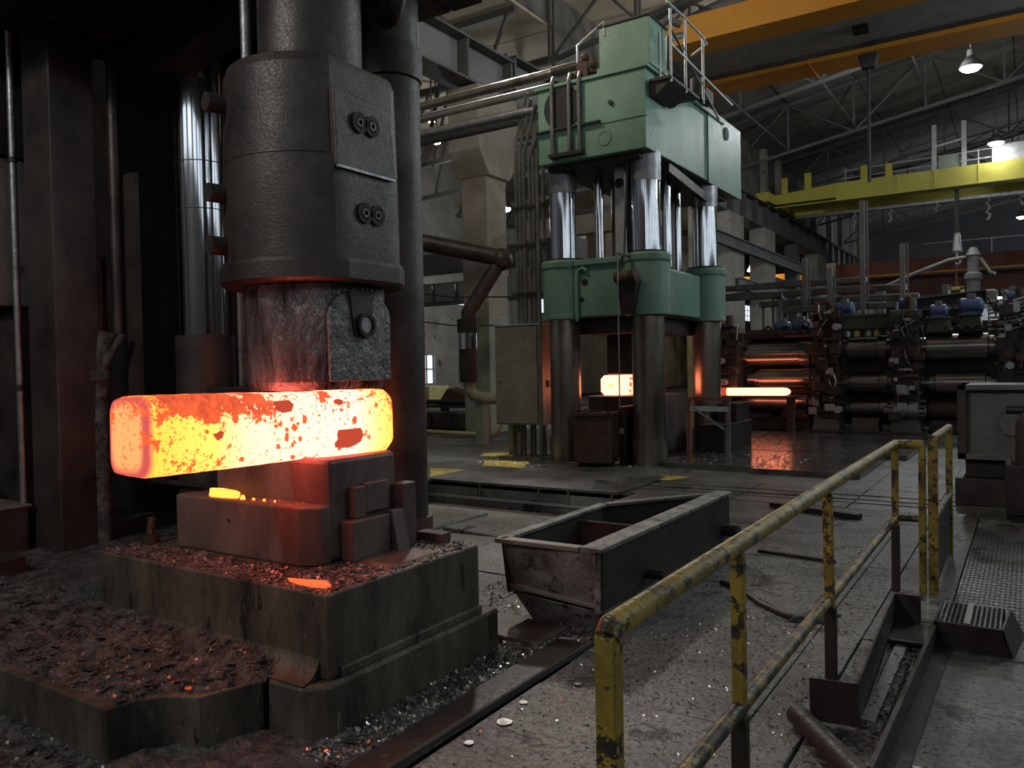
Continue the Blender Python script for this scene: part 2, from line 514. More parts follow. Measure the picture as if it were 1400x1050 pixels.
ys = [-2.5, 0.4, 2.2, 3.55, 5.1, 6.9, 8.4, 9.6]
for y0, y1 in zip(ys, ys[1:]):
    for x0, x1 in (((-2.17, -1.1), (-1.1, -0.85)) if y0 > 3 else ((-2.17, -0.85),)):
        plate(x0, x1, y0, y1, concrete_floor)
    if y1 < 6:
        plate(-0.85, -0.56, y0, y1, concrete_floor, -0.012)
        plate(-0.56, 0.7, y0, y1, concrete_floor)
    plate(0.7, 2.6, y0, y1, concrete_floor)
plate(-0.85, 0.7, 5.1, 5.6, concrete_floor)
plate(-0.85, -0.45, 5.6, 9.6, concrete_floor)
plate(-4.3, -3.2, 3.9, 5.3, concrete_floor, -0.01)
plate(-3.2, -2.17, 3.9, 4.9, concrete_floor, -0.006)
plate(-3.2, -2.17, 4.9, 6.9, concrete_floor)
plate(-4.3, -3.2, 5.3, 6.9, concrete_floor)
plate(-4.3, -3.2, 6.9, 9.6, plate_floor)
plate(-3.2, -2.17, 6.9, 8.2, concrete_floor, 0.0)
plate(-3.2, -2.17, 8.2, 9.6, plate_floor)
# narrow track strips that cross the floor in front of the second press
for y0, y1 in ((9.6, 9.98), (10.02, 10.2), (10.28, 10.52), (10.6, 11.1)):
    for x0, x1 in ((-4.45, -3.1), (-3.1, -1.75)):
        plate(x0, x1, y0, y1, plate_floor, 0.0, 0.014, name='track_strip')
    plate(-1.75, -0.2, y0, y1, plate_floor, 0, 0.003)
ys = [11.1, 12.1, 13.6, 15.2, 17.0, 19.2, 22.5, 27]
xs = [-12.5, -10.4, -8.9, -7.4, -5.9, -4.4, -3.1, -1.75, -0.2, 1.6, 4.0]
for y0, y1 in zip(ys, ys[1:]):
    for x0, x1 in zip(xs, xs[1:]):
        plate(x0, x1, y0, y1, plate_floor)
for x0, x1 in zip(xs[:2] + [-8.9], [-10.4, -8.9, -7.6]):
    if x0 < -8.8:
        plate(x0, x1, 8.0, 9.5, plate_floor)
    plate(x0, x1, 9.5, 11.1, plate_floor)
for x0, x1 in ((-17, -14.6), (-14.6, -12.5)):
    for y0, y1 in ((11, 15), (15, 19), (19, 24), (24, 30)):
        plate(x0, x1, y0, y1, plate_floor)
for x0, x1 in ((-24, -20), (-20, -17)):
    for y0, y1 in ((16, 22), (22, 30), (30, 40)):
        plate(x0, x1, y0, y1, plate_floor)
# raised wet apron between the second press and the mill
for (x0, x1, y0, y1) in ((-5.0, -3.55, 12.15, 14.6), (-3.55, -2.0, 12.0, 14.6), (-5.0, -3.4, 14.6, 18.6), (-3.4, -1.7, 14.6, 18.6)):
    plate(x0, x1, y0, y1, wet_floor, 0.085, 0.006, 0.004, 'apron_plate')
# chequer plate at the right
ck = obj('chequer_plate', MB().box(-0.44, 1.6, 5.62, 9.58, -0.03, 0.0), plate_floor, floor)
st = MB()
for i in range(66):
    for j in range(50):
        x, y = -0.42 + i * 0.03, 5.66 + j * 0.078
        a = 0.6 if (i + j) % 2 else -0.6
        c, s_ = math.cos(a), math.sin(a)
        st.add([(x + dx * c - dy * s_, y + dx * s_ + dy * c, z) for dx, dy, z in ((-.019, 0, 0), (0, -.009, 0), (.019, 0, 0), (0, .009, 0), (0, 0, .011))], [(0, 1, 4), (1, 2, 4), (2, 3, 4), (3, 0, 4)])
obj('tread_stud', st, plate_floor, ck, kind='stuff')
# painted marks
for q in ([(-7.7, 9.52), (-6.95, 9.62), (-7.6, 10.55), (-8.45, 10.45)], [(-8.75, 12.3), (-8.1, 12.5), (-8.5, 13.0), (-9.0, 12.8)], [(-7.75, 11.0), (-7.0, 11.1), (-7.4, 11.9), (-8.3, 11.8)], [(-4.75, 10.68), (-4.35, 10.75), (-4.2, 11.25), (-4.6, 11.2)]):
    obj('yellow_marking', MB().hexa([(x, y, 0.004) for x, y in q], [(x, y, 0.008) for x, y in q]), yellow_mark, floor)

# steel bridge platform over the far side of the pit
pl = thing('steel_platform', 'flat steel bridging platform with open ribbed edge in front of the green press', 'platform', (-6.1, 10.2, -0.3))
for x0, x1 in ((-7.75, -6.2), (-6.2, -4.5)):
    obj('deck_plate', MB().box(x0 + .005, x1 - .005, 9.42, 11.09, -0.025, 0.012), plate_floor, pl, 0.004)
obj('edge_web', MB().box(-7.7, -4.5, 9.56, 9.58, -0.25, -0.025), sub_floor, pl)  # web coloured black to paint the shadow gap under the deck
obj('edge_flange', MB().box(-7.75, -4.5, 9.40, 9.58, -0.24, -0.21), pale_metal, pl)
for x in (-7.66, -6.72, -5.72, -5.25, -4.6):
    obj('web_stiffener', MB().box(x - .012, x + .012, 9.42, 9.56, -0.21, -0.025), grey_paint, pl)

# ---- roof
def roof_z(x):
    return 13.4 + 0.17 * (x + 12.5)


rf = MB().hexa([(-12.5, -4, roof_z(-12.5) + .15), (14, -4, roof_z(14) + .15), (14, 82, roof_z(14) + .15), (-12.5, 82, roof_z(-12.5) + .15)],
               [(-12.5, -4, roof_z(-12.5) + .3), (14, -4, roof_z(14) + .3), (14, 82, roof_z(14) + .3), (-12.5, 82, roof_z(-12.5) + .3)])
ceiling = structure('ceiling', rf, dark_roof)


def roof_panel(x0, x1, y0, y1, mat, z=0.0):
    gx, gy = .03, .03
    q = [(x0 + gx, y0 + gy), (x1 - gx, y0 + gy), (x1 - gx, y1 - gy), (x0 + gx, y1 - gy)]
    return obj('roof_panel', MB().hexa([(x, y, roof_z(x) + z) for x, y in q], [(x, y, roof_z(x) + .15) for x, y in q]), mat, ceiling)


y = 6.0
while y < 78:
    for x0 in range(-12, 12, 3):
        roof_panel(x0 - .5, x0 + 2.5, y, y + (1.5 if y < 30 else 3.0), roof_slab_paint if y < 27 else dark_roof, random.uniform(-.03, .06))
    y += 1.5 if y < 30 else 3.0
# left bay roof
ceil2 = structure('ceiling_left', MB().box(-26, -12.5, 4, 82, 12.4, 12.6), dark_roof)
structure('trim_1', MB().box(-12.6, -12.5, 4, 82, 12.6, 13.7), dark_roof)
for yy in range(6, 46, 4):
    for x0 in (-26, -21.5, -17):
        obj('roof_panel', MB().box(x0 + .04, x0 + 4.46, yy + .04, yy + 3.96, 12.3, 12.4), roof_slab_paint, ceil2)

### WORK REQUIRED
Copy the listing exactly. Any image in it stays out of the copy.

### EXERCISE ANSWER
Continue the Blender Python script for this scene: part 2, from line 514. More parts follow. Measure the picture as if it were 1400x1050 pixels.
ys = [-2.5, 0.4, 2.2, 3.55, 5.1, 6.9, 8.4, 9.6]
for y0, y1 in zip(ys, ys[1:]):
    for x0, x1 in (((-2.17, -1.1), (-1.1, -0.85)) if y0 > 3 else ((-2.17, -0.85),)):
        plate(x0, x1, y0, y1, concrete_floor)
    if y1 < 6:
        plate(-0.85, -0.56, y0, y1, concrete_floor, -0.012)
        plate(-0.56, 0.7, y0, y1, concrete_floor)
    plate(0.7, 2.6, y0, y1, concrete_floor)
plate(-0.85, 0.7, 5.1, 5.6, concrete_floor)
plate(-0.85, -0.45, 5.6, 9.6, concrete_floor)
plate(-4.3, -3.2, 3.9, 5.3, concrete_floor, -0.01)
plate(-3.2, -2.17, 3.9, 4.9, concrete_floor, -0.006)
plate(-3.2, -2.17, 4.9, 6.9, concrete_floor)
plate(-4.3, -3.2, 5.3, 6.9, concrete_floor)
plate(-4.3, -3.2, 6.9, 9.6, plate_floor)
plate(-3.2, -2.17, 6.9, 8.2, concrete_floor, 0.0)
plate(-3.2, -2.17, 8.2, 9.6, plate_floor)
# narrow track strips that cross the floor in front of the second press
for y0, y1 in ((9.6, 9.98), (10.02, 10.2), (10.28, 10.52), (10.6, 11.1)):
    for x0, x1 in ((-4.45, -3.1), (-3.1, -1.75)):
        plate(x0, x1, y0, y1, plate_floor, 0.0, 0.014, name='track_strip')
    plate(-1.75, -0.2, y0, y1, plate_floor, 0, 0.003)
ys = [11.1, 12.1, 13.6, 15.2, 17.0, 19.2, 22.5, 27]
xs = [-12.5, -10.4, -8.9, -7.4, -5.9, -4.4, -3.1, -1.75, -0.2, 1.6, 4.0]
for y0, y1 in zip(ys, ys[1:]):
    for x0, x1 in zip(xs, xs[1:]):
        plate(x0, x1, y0, y1, plate_floor)
for x0, x1 in zip(xs[:2] + [-8.9], [-10.4, -8.9, -7.6]):
    if x0 < -8.8:
        plate(x0, x1, 8.0, 9.5, plate_floor)
    plate(x0, x1, 9.5, 11.1, plate_floor)
for x0, x1 in ((-17, -14.6), (-14.6, -12.5)):
    for y0, y1 in ((11, 15), (15, 19), (19, 24), (24, 30)):
        plate(x0, x1, y0, y1, plate_floor)
for x0, x1 in ((-24, -20), (-20, -17)):
    for y0, y1 in ((16, 22), (22, 30), (30, 40)):
        plate(x0, x1, y0, y1, plate_floor)
# raised wet apron between the second press and the mill
for (x0, x1, y0, y1) in ((-5.0, -3.55, 12.15, 14.6), (-3.55, -2.0, 12.0, 14.6), (-5.0, -3.4, 14.6, 18.6), (-3.4, -1.7, 14.6, 18.6)):
    plate(x0, x1, y0, y1, wet_floor, 0.085, 0.006, 0.004, 'apron_plate')
# chequer plate at the right
ck = obj('chequer_plate', MB().box(-0.44, 1.6, 5.62, 9.58, -0.03, 0.0), plate_floor, floor)
st = MB()
for i in range(66):
    for j in range(50):
        x, y = -0.42 + i * 0.03, 5.66 + j * 0.078
        a = 0.6 if (i + j) % 2 else -0.6
        c, s_ = math.cos(a), math.sin(a)
        st.add([(x + dx * c - dy * s_, y + dx * s_ + dy * c, z) for dx, dy, z in ((-.019, 0, 0), (0, -.009, 0), (.019, 0, 0), (0, .009, 0), (0, 0, .011))], [(0, 1, 4), (1, 2, 4), (2, 3, 4), (3, 0, 4)])
obj('tread_stud', st, plate_floor, ck, kind='stuff')
# painted marks
for q in ([(-7.7, 9.52), (-6.95, 9.62), (-7.6, 10.55), (-8.45, 10.45)], [(-8.75, 12.3), (-8.1, 12.5), (-8.5, 13.0), (-9.0, 12.8)], [(-7.75, 11.0), (-7.0, 11.1), (-7.4, 11.9), (-8.3, 11.8)], [(-4.75, 10.68), (-4.35, 10.75), (-4.2, 11.25), (-4.6, 11.2)]):
    obj('yellow_marking', MB().hexa([(x, y, 0.004) for x, y in q], [(x, y, 0.008) for x, y in q]), yellow_mark, floor)

# steel bridge platform over the far side of the pit
pl = thing('steel_platform', 'flat steel bridging platform with open ribbed edge in front of the green press', 'platform', (-6.1, 10.2, -0.3))
for x0, x1 in ((-7.75, -6.2), (-6.2, -4.5)):
    obj('deck_plate', MB().box(x0 + .005, x1 - .005, 9.42, 11.09, -0.025, 0.012), plate_floor, pl, 0.004)
obj('edge_web', MB().box(-7.7, -4.5, 9.56, 9.58, -0.25, -0.025), sub_floor, pl)  # web coloured black to paint the shadow gap under the deck
obj('edge_flange', MB().box(-7.75, -4.5, 9.40, 9.58, -0.24, -0.21), pale_metal, pl)
for x in (-7.66, -6.72, -5.72, -5.25, -4.6):
    obj('web_stiffener', MB().box(x - .012, x + .012, 9.42, 9.56, -0.21, -0.025), grey_paint, pl)

# ---- roof
def roof_z(x):
    return 13.4 + 0.17 * (x + 12.5)


rf = MB().hexa([(-12.5, -4, roof_z(-12.5) + .15), (14, -4, roof_z(14) + .15), (14, 82, roof_z(14) + .15), (-12.5, 82, roof_z(-12.5) + .15)],
               [(-12.5, -4, roof_z(-12.5) + .3), (14, -4, roof_z(14) + .3), (14, 82, roof_z(14) + .3), (-12.5, 82, roof_z(-12.5) + .3)])
ceiling = structure('ceiling', rf, dark_roof)


def roof_panel(x0, x1, y0, y1, mat, z=0.0):
    gx, gy = .03, .03
    q = [(x0 + gx, y0 + gy), (x1 - gx, y0 + gy), (x1 - gx, y1 - gy), (x0 + gx, y1 - gy)]
    return obj('roof_panel', MB().hexa([(x, y, roof_z(x) + z) for x, y in q], [(x, y, roof_z(x) + .15) for x, y in q]), mat, ceiling)


y = 6.0
while y < 78:
    for x0 in range(-12, 12, 3):
        roof_panel(x0 - .5, x0 + 2.5, y, y + (1.5 if y < 30 else 3.0), roof_slab_paint if y < 27 else dark_roof, random.uniform(-.03, .06))
    y += 1.5 if y < 30 else 3.0
# left bay roof
ceil2 = structure('ceiling_left', MB().box(-26, -12.5, 4, 82, 12.4, 12.6), dark_roof)
structure('trim_1', MB().box(-12.6, -12.5, 4, 82, 12.6, 13.7), dark_roof)
for yy in range(6, 46, 4):
    for x0 in (-26, -21.5, -17):
        obj('roof_panel', MB().box(x0 + .04, x0 + 4.46, yy + .04, yy + 3.96, 12.3, 12.4), roof_slab_paint, ceil2)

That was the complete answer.